There’s an ambulance sitting outside the apartment building. Two guys, got into a fight, one stabbed the other, and ran off into the night. Police and paramedics are standing around, and one man who looks out from the crowd. He’s distinctive in his business suit, and he doesn’t look like he knows the person who was hurt. But there he stands, offering a helping a hand. He’s a selfless man some would say, a hero, a friend, maybe even a saint. He was the first to arrive on the scene, he’s got blood on his hands, but he isn’t the one who caused the scene. He sat there and held the bloody wound at bay; he talked to the injured man, and told him stay. Didn’t know him from a hole in the ground, but wanted to be with him. He waited with him until the cops came, and gave a statement, fearless some would say. As the injured man got taken away in the ambulance, the man turned and continued his own business. He wiped his hands of the blood, he’s happy that he could help this fellow out. He walks a few paces to his own place, and up the elevator he goes, where nobody knows who he is, what he’s done, or who he saved. He hangs on his walls accomplishments and mistakes. The two marriages he left, the kids that are far away. He sees them on his messenger, their signs set to away, probably at practice, and he’ll see them on Saturday. He’s pleased with his success, business mergers went well, a company out of business, but the whole project didn’t go to hell. He got a big raise out of that deal, even though he practically had to beg, borrow and steal. He has everything he needs, and he thinks for himself, puts his needs before those of others, made sure of his happiness. So some might ask why he didn’t walk away, why he stood there, why he stayed, and the answer is that he’s a selfish man, who’s done things to get where can, and through that selfishness he’s found happiness, which allows him to help those less fortunate.

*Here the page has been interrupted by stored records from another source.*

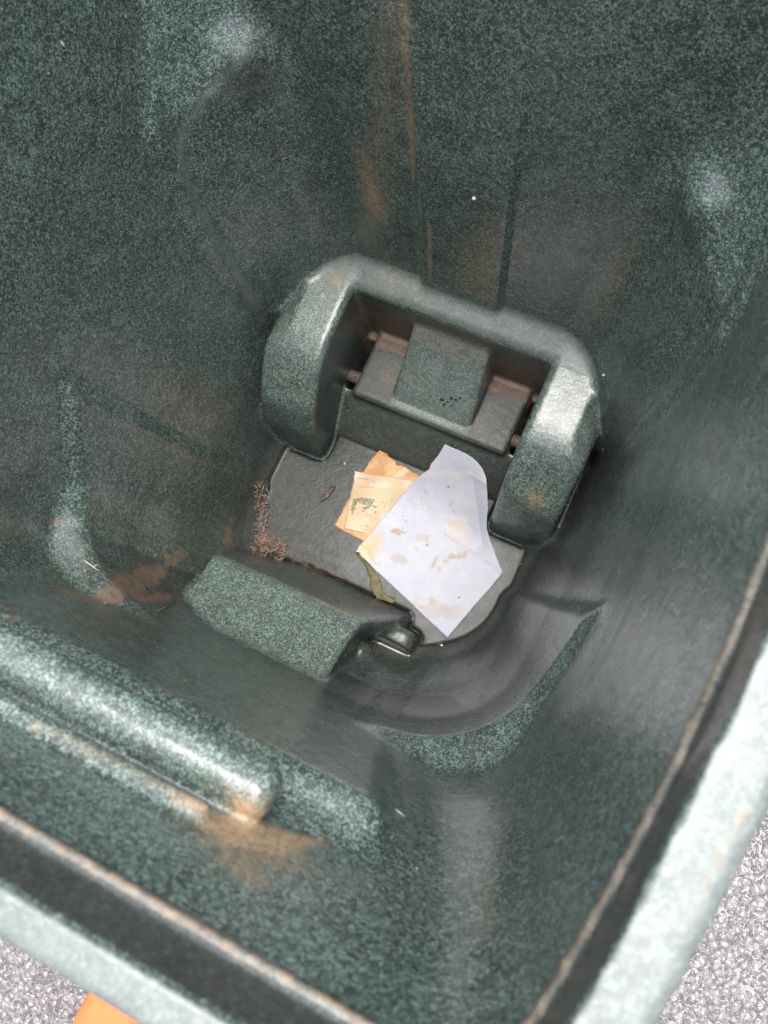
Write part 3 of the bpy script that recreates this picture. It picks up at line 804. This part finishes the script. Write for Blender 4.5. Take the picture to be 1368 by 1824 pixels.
# ---------------------------------------------------------------- ground
def ground_mat():
    M = NT('wet_exposed_aggregate'); co = M.n('TexCoord').outputs['Object']
    vo = M.n('TexVoronoi', feature='F1', i_Scale=70.0); 
    warp = M.n('MixRGB', blend_type='ADD'); warp.inputs[0].default_value = .012
    nz = M.n('TexNoise', i_Scale=60.0, i_Detail=2.0); M.L(co, nz.inputs['Vector'])
    M.L(co, warp.inputs[1]); M.L(nz.outputs['Color'], warp.inputs[2]); M.L(warp.outputs[0], vo.inputs['Vector'])
    vo2 = M.n('TexVoronoi', feature='F1', i_Scale=190.0); M.L(warp.outputs[0], vo2.inputs['Vector'])
    st = M.math('MINIMUM', M.math('MULTIPLY', vo.outputs['Distance'], 1.0), M.math('ADD', M.math('MULTIPLY', vo2.outputs['Distance'], .8), .12))
    hgt = M.ramp(st, .18, .60, (1, 1, 1, 1), (0, 0, 0, 1))
    pud = M.ramp(M.noise(co, 17, 6, .65), .58, .62)
    hh = M.math('MAXIMUM', hgt, M.math('MULTIPLY', pud, .55))
    c = M.mix(M.noise(co, 130, 3), (.14, .13, .13), (.32, .30, .30))
    c = M.mix(M.math('MULTIPLY', M.math('SUBTRACT', 1.0, hgt), .55), c, (.12, .105, .10))
    c = M.mix(M.math('MULTIPLY', pud, .6), c, (.13, .125, .125))
    M.L(c, M.b.inputs['Base Color'])
    M.L(M.math('SUBTRACT', .19, M.math('MULTIPLY', pud, .06)), M.b.inputs['Roughness']); M.b.inputs['Specular IOR Level'].default_value = .8
    M.b.inputs['Coat Weight'].default_value = .5; M.b.inputs['Coat Roughness'].default_value = .05
    bp = M.n('Bump', i_Strength=1.0, i_Distance=.0055); M.L(hh, bp.inputs['Height']); M.L(bp.outputs[0], M.b.inputs['Normal']); M.L(bp.outputs[0], M.b.inputs['Coat Normal'])
    return M.m
bm = bmesh.new(); bmesh.ops.create_grid(bm, x_segments=8, y_segments=8, size=60)
me = bpy.data.meshes.new('ground'); bm.to_mesh(me); bm.free(); me.materials.append(ground_mat())
g = bpy.data.objects.new('ground', me); g.location = (0, 0, -.019); COL.objects.link(g); tag(g, 'wet pale pebbly concrete ground outside the bin', 'ground', kind='structure')

# ---------------------------------------------------------------- orange boot beside the bin
def loft(name, rings, mat, parent, cap=True):
    n = len(rings[0]); VV = [tuple(p) for r in rings for p in r]; FF = []
    for i in range(len(rings) - 1):
        for k in range(n):
            FF.append((i * n + k, i * n + (k + 1) % n, (i + 1) * n + (k + 1) % n, (i + 1) * n + k))
    if cap: FF.append(tuple(range(n))[::-1]); FF.append(tuple(range((len(rings) - 1) * n, len(rings) * n)))
    me = bpy.data.meshes.new(name); me.from_pydata(VV, [], FF); me.materials.append(mat)
    bm = bmesh.new(); bm.from_mesh(me); bmesh.ops.recalc_face_normals(bm, faces=bm.faces); bm.to_mesh(me); bm.free()
    for p in me.polygons: p.use_smooth = True
    o = bpy.data.objects.new(name, me); COL.objects.link(o); o.parent = parent
    return o
boot = empty('boot', (-.072, -.86, -.019)); tag(boot, 'orange suede boot standing on the wet ground in front of the bin, mostly cut off', 'boot')
MS = NT('orange_suede'); co = MS.n('TexCoord').outputs['Object']
MS.L(MS.mix(MS.noise(co, 45, 5, .7), (.40, .115, .032), (.52, .17, .055)), MS.b.inputs['Base Color']); MS.b.inputs['Roughness'].default_value = .85
bp = MS.n('Bump', i_Strength=.4, i_Distance=.001); MS.L(MS.noise(co, 300, 4, .7), bp.inputs['Height']); MS.L(bp.outputs[0], MS.b.inputs['Normal'])
def section(yc, w, h, z0, n=28, sq=2.6, xo=0):
    out = []
    for k in range(n):
        a = 2 * math.pi * k / n; ca, sa = math.cos(a), math.sin(a)
        out.append((xo + w * math.copysign(abs(ca) ** (2 / sq), ca), yc, z0 + h * .5 + h * .5 * math.copysign(abs(sa) ** (2 / sq), sa)))
    return out
prof = [(-.150, .018, .07), (-.142, .030, .09), (-.12, .036, .105), (-.08, .038, .105), (-.03, .041, .10), (.02, .049, .085), (.07, .053, .068), (.105, .052, .060), (.135, .045, .054), (.155, .032, .045), (.163, .015, .034)]
loft('upper', [section(y_, w_, h_, .024) for y_, w_, h_ in prof], MS.m, boot)
sh = []
for z_, rx, ry, yc in ((.06, .035, .045, -.10), (.11, .037, .048, -.098), (.16, .040, .050, -.10), (.22, .045, .055, -.105), (.25, .047, .057, -.107), (.25, .042, .052, -.107), (.13, .034, .044, -.10)):
    sh.append([(math.cos(2 * math.pi * k / 28) * rx, yc + math.sin(2 * math.pi * k / 28) * ry, z_) for k in range(28)])
loft('shaft', sh, MS.m, boot)
def outline(s, z):
    p2 = [(-.157, .022)] + [(y_, w_ + .005) for y_, w_, _ in prof[1:-1]] + [(.170, .018)]
    return [(w_ * s, y_, z) for y_, w_ in p2] + [(-w_ * s, y_, z) for y_, w_ in p2[::-1]]
loft('sole', [outline(.97, 0), outline(1, .006), outline(1, .024), outline(.96, .029)], rubber(), boot)
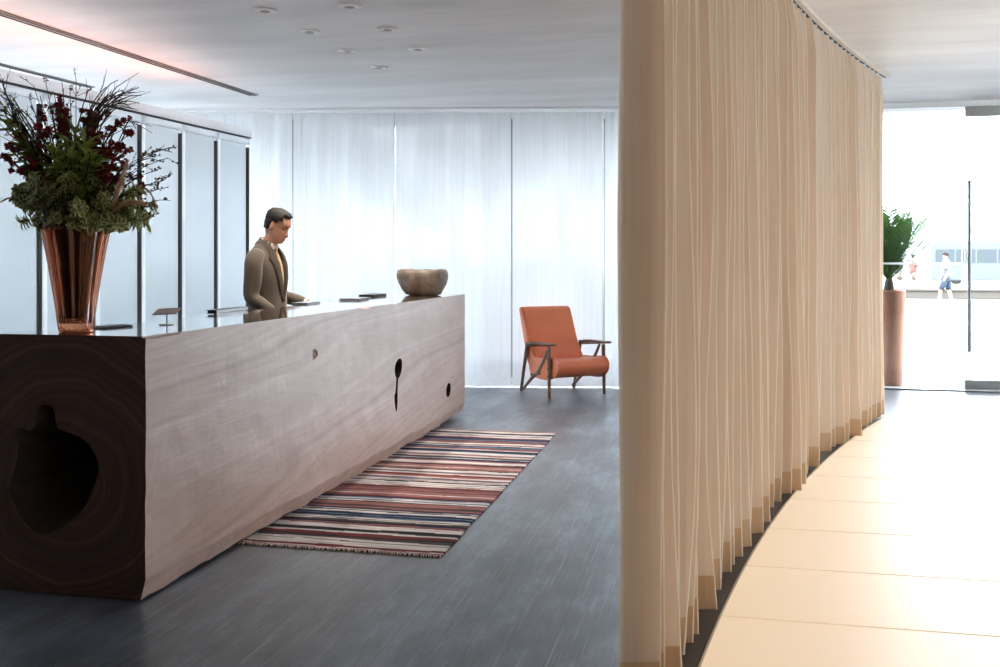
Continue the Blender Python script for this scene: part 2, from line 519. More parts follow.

The world is selfish; nobody cares about anybody but themselves. I find this untrue in the worst of senses. We are selfish people, this is true, but we are also not selfish people. There are two kinds of selfishness, and life takes the right kind of selfishness in order to find happiness and to find selflessness.
The first kind of selfishness is the denial form. We think of ourselves, but we do everything for others in our lives. We feel obligated to do things for people who have grown close to us. We want so badly not to be selfish that we simply deplete our personal resources by doing everything for everyone else and nothing for the self. This is still selfishness because at the end of the day, we lash back out, we keep score, and when someone really needs our help, we turn our backs and walk away, saying we helped enough people that day.
On any other day in today’s world, that man would have seen the stabbed man and walked on by. He would have thought about his own problems, his own worries, what is ailing and stressing him out. He would have closed himself to this person because in today’s world, the key is not to get involved. As people we have already signed up for enough heartache, we’ve already elected to help as many people as we can, and we’re not looking for further heroism or more pride to go with what we’ve already gained. We have sacrificed enough, and our attitude has become one of hatred. We don’t need help because we can help ourselves; we don’t want to help anyone else because we don’t want to get involved. We don’t want to help because we might be seen as weak, a pushover, vulnerable. We don’t want to help because we are already too miserable, and that misery is all that consumes our minds. This is what makes people selfish in today’s world.
The truly selfish person is the one that can help the world. You must first love yourself before you can love anyone else. You must first be happy with yourself before you can help anyone else. A truly selfish person feeds the self, they give the self proper nourishment, proper love, proper worth, and doesn’t allow the world to take advantage of them. They don’t let impossible situations bear them down. They don’t allow people to cling to them, insult them, or chop down their spirit. They realize that there is one person in the world they must make happy, just themselves. Once they are happy and well, they become shining lights for the rest of the world, helping out proper causes, giving to the world in ways the world needs. Because they can be selfish enough to love themselves and give themselves what they need, they become the catalysts in the world today.
That man who helped, he was a catalyst, he said no to two relationships that were causing him stress and harm, he turned a potentially bankrupt business into a promotion for himself, and he helped a man live another day.
Stop thinking about selflessness, stop trying to save the world, stop feeling obligated to help others, stop being afraid of being selfish. Be selfish enough to love yourself, be selfish enough to get what you need, be selfish enough to succeed.